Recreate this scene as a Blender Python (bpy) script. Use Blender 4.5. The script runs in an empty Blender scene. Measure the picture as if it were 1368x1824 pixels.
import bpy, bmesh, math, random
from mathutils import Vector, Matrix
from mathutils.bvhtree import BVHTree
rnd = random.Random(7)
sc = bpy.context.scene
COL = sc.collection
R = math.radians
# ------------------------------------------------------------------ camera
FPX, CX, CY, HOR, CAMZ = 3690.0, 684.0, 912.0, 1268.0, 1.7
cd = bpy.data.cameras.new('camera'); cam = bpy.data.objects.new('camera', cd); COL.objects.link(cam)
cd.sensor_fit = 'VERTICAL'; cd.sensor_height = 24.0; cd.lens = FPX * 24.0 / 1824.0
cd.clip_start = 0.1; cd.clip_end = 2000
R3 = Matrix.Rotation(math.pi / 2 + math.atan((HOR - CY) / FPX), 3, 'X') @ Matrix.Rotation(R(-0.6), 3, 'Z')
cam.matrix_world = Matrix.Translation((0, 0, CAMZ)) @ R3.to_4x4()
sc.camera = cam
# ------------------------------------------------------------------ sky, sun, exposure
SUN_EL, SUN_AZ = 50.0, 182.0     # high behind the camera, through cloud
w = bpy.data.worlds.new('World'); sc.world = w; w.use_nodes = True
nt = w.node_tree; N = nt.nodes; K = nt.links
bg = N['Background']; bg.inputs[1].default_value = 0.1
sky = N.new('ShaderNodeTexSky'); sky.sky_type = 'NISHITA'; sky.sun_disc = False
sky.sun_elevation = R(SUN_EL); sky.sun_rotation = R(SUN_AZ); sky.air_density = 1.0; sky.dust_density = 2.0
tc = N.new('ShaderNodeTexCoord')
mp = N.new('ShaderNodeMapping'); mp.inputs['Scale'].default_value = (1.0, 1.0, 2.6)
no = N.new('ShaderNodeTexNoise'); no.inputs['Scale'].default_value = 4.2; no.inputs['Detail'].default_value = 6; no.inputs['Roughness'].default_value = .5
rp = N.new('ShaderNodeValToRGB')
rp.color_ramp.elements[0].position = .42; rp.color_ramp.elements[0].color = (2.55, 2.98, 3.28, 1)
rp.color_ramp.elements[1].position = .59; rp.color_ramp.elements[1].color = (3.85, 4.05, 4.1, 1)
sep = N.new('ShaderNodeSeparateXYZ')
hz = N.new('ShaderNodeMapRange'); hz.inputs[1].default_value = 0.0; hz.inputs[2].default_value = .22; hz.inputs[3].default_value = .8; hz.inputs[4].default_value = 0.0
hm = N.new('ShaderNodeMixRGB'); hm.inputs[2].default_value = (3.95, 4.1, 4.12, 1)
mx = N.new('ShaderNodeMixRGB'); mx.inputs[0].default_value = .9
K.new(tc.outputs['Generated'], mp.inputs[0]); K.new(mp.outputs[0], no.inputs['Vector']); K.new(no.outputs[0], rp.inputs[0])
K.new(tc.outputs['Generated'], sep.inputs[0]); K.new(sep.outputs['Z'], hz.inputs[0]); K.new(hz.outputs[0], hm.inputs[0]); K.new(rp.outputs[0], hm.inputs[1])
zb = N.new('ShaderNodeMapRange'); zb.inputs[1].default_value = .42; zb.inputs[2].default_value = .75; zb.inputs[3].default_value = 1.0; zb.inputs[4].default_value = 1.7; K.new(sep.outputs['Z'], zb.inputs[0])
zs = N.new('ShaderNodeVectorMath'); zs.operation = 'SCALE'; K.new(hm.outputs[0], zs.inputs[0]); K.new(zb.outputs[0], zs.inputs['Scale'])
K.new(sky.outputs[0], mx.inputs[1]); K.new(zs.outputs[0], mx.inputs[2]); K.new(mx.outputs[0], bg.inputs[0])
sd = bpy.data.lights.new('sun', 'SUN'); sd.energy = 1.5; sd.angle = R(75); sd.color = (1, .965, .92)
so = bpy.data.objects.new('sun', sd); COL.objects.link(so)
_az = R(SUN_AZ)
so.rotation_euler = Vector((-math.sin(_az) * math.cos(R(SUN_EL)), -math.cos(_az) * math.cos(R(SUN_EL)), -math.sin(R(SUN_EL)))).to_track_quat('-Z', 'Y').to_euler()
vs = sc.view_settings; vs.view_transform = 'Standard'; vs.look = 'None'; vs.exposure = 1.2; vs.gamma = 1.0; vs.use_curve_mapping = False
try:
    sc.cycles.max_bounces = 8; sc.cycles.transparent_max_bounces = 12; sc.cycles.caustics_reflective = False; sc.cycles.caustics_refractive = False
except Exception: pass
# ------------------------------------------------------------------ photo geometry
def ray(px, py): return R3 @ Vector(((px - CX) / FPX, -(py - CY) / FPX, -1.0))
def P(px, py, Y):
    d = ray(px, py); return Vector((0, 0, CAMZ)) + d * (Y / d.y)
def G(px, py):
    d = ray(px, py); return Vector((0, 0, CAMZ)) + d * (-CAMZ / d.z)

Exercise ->
Repeat the data precisely, line by line.

Expected answer ->
Recreate this scene as a Blender Python (bpy) script. Use Blender 4.5. The script runs in an empty Blender scene. Measure the picture as if it were 1368x1824 pixels.
import bpy, bmesh, math, random
from mathutils import Vector, Matrix
from mathutils.bvhtree import BVHTree
rnd = random.Random(7)
sc = bpy.context.scene
COL = sc.collection
R = math.radians
# ------------------------------------------------------------------ camera
FPX, CX, CY, HOR, CAMZ = 3690.0, 684.0, 912.0, 1268.0, 1.7
cd = bpy.data.cameras.new('camera'); cam = bpy.data.objects.new('camera', cd); COL.objects.link(cam)
cd.sensor_fit = 'VERTICAL'; cd.sensor_height = 24.0; cd.lens = FPX * 24.0 / 1824.0
cd.clip_start = 0.1; cd.clip_end = 2000
R3 = Matrix.Rotation(math.pi / 2 + math.atan((HOR - CY) / FPX), 3, 'X') @ Matrix.Rotation(R(-0.6), 3, 'Z')
cam.matrix_world = Matrix.Translation((0, 0, CAMZ)) @ R3.to_4x4()
sc.camera = cam
# ------------------------------------------------------------------ sky, sun, exposure
SUN_EL, SUN_AZ = 50.0, 182.0     # high behind the camera, through cloud
w = bpy.data.worlds.new('World'); sc.world = w; w.use_nodes = True
nt = w.node_tree; N = nt.nodes; K = nt.links
bg = N['Background']; bg.inputs[1].default_value = 0.1
sky = N.new('ShaderNodeTexSky'); sky.sky_type = 'NISHITA'; sky.sun_disc = False
sky.sun_elevation = R(SUN_EL); sky.sun_rotation = R(SUN_AZ); sky.air_density = 1.0; sky.dust_density = 2.0
tc = N.new('ShaderNodeTexCoord')
mp = N.new('ShaderNodeMapping'); mp.inputs['Scale'].default_value = (1.0, 1.0, 2.6)
no = N.new('ShaderNodeTexNoise'); no.inputs['Scale'].default_value = 4.2; no.inputs['Detail'].default_value = 6; no.inputs['Roughness'].default_value = .5
rp = N.new('ShaderNodeValToRGB')
rp.color_ramp.elements[0].position = .42; rp.color_ramp.elements[0].color = (2.55, 2.98, 3.28, 1)
rp.color_ramp.elements[1].position = .59; rp.color_ramp.elements[1].color = (3.85, 4.05, 4.1, 1)
sep = N.new('ShaderNodeSeparateXYZ')
hz = N.new('ShaderNodeMapRange'); hz.inputs[1].default_value = 0.0; hz.inputs[2].default_value = .22; hz.inputs[3].default_value = .8; hz.inputs[4].default_value = 0.0
hm = N.new('ShaderNodeMixRGB'); hm.inputs[2].default_value = (3.95, 4.1, 4.12, 1)
mx = N.new('ShaderNodeMixRGB'); mx.inputs[0].default_value = .9
K.new(tc.outputs['Generated'], mp.inputs[0]); K.new(mp.outputs[0], no.inputs['Vector']); K.new(no.outputs[0], rp.inputs[0])
K.new(tc.outputs['Generated'], sep.inputs[0]); K.new(sep.outputs['Z'], hz.inputs[0]); K.new(hz.outputs[0], hm.inputs[0]); K.new(rp.outputs[0], hm.inputs[1])
zb = N.new('ShaderNodeMapRange'); zb.inputs[1].default_value = .42; zb.inputs[2].default_value = .75; zb.inputs[3].default_value = 1.0; zb.inputs[4].default_value = 1.7; K.new(sep.outputs['Z'], zb.inputs[0])
zs = N.new('ShaderNodeVectorMath'); zs.operation = 'SCALE'; K.new(hm.outputs[0], zs.inputs[0]); K.new(zb.outputs[0], zs.inputs['Scale'])
K.new(sky.outputs[0], mx.inputs[1]); K.new(zs.outputs[0], mx.inputs[2]); K.new(mx.outputs[0], bg.inputs[0])
sd = bpy.data.lights.new('sun', 'SUN'); sd.energy = 1.5; sd.angle = R(75); sd.color = (1, .965, .92)
so = bpy.data.objects.new('sun', sd); COL.objects.link(so)
_az = R(SUN_AZ)
so.rotation_euler = Vector((-math.sin(_az) * math.cos(R(SUN_EL)), -math.cos(_az) * math.cos(R(SUN_EL)), -math.sin(R(SUN_EL)))).to_track_quat('-Z', 'Y').to_euler()
vs = sc.view_settings; vs.view_transform = 'Standard'; vs.look = 'None'; vs.exposure = 1.2; vs.gamma = 1.0; vs.use_curve_mapping = False
try:
    sc.cycles.max_bounces = 8; sc.cycles.transparent_max_bounces = 12; sc.cycles.caustics_reflective = False; sc.cycles.caustics_refractive = False
except Exception: pass
# ------------------------------------------------------------------ photo geometry
def ray(px, py): return R3 @ Vector(((px - CX) / FPX, -(py - CY) / FPX, -1.0))
def P(px, py, Y):
    d = ray(px, py); return Vector((0, 0, CAMZ)) + d * (Y / d.y)
def G(px, py):
    d = ray(px, py); return Vector((0, 0, CAMZ)) + d * (-CAMZ / d.z)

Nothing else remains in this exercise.